Children's Law Pro Bono Project
The CFJC recruits, trains, and supervises volunteer attorneys to represent juveniles in delinquency trials and to help children being expelled or suspended from the Chicago Public Schools. Since the project began, more than 200 attorneys from 30 prominent Chicago firms have participated. These volunteers have helped families of kids in trouble find their way through the juvenile court system and devised creative solutions to their legal problems.

In school expulsion cases, a little legal advice goes a long way (pdf)

Immigration and Children
The CFJC offers legal representation to children and youth seeking asylum in immigration proceedings, advocacy in state abuse and neglect proceedings, and assistance in filing applications for Special Immigrant Juvenile Status relief and lawful immigration status pursuant to the Violence Against Women Act.

The center is particularly concerned with the status of unaccompanied child refugees.

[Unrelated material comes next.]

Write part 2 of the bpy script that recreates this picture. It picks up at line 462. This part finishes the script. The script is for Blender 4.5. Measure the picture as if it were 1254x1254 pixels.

Some 5,000 unaccompanied children enter the U.S. each year and are detained by the Department of Homeland Security. They rarely have access to lawyers, and they have frequently been traumatized by war and civil strife, torture, and violence. The center has been involved in training attorneys, developing policy, speaking and writing and working with national advocates to improve the treatment and legal rights of these child refugees, including hosting training sessions like one held in the summer of 2001 at the Law School in which nearly 300 volunteer attorneys were certified to represent unaccompanied children.

Through a fellowship sponsored by Equal Justice Works, the center also focuses on Convention Against Torture relief for children. In conjunction with this project, a Web site has been created to assist advocates representing children seeking asylum and CAT relief: Children and the Convention Against Torture: Resources for Advocates.

International Human Rights Law and Children
The CFJC works closely with organizations such as Amnesty International and Human Rights Watch to promote the welfare and well being of children in every country, as well as compliance with international law within the United States by working on issues such as the juvenile death penalty, violence against children, child soldiers, child refugees and children seeking asylum, children with HIV-AIDS and AIDs orphans, development of effective and humane systems of juvenile justice, and conditions of confinement. Upcoming programming in March 2006 will include "Children Seeking Asylum in the U.S."  More information will be posted.

Juvenile Death Penalty
The CFJC played an integral role in the movement that led to the U.S. Supreme Court’s 2005 decision to end the practice of executing juvenile offenders. Five years ago, CFJC attorneys, including Bernardine Dohrn, Lauren Adams and Steve Drizin, began working with Northwestern Law students and a core group of other individuals and organizations to create a strategy that would convince the Supreme Court to revisit the juvenile death penalty only 15 years after it last ruled on the issue.

Key aspects of the strategy included framing the issue as one of adolescent development and highlighting the extent to which the United States’ practice was at odds with the rest of the world. Steven Drizin co-authored an amicus brief on behalf of 50 child advocacy organizations which highlighted the developmental issues and Lauren Adams and Tom Geraghty co-wrote an amicus brief on behalf of 15 former Nobel Laureates, which underscored the human rights and international aspects of the strategy.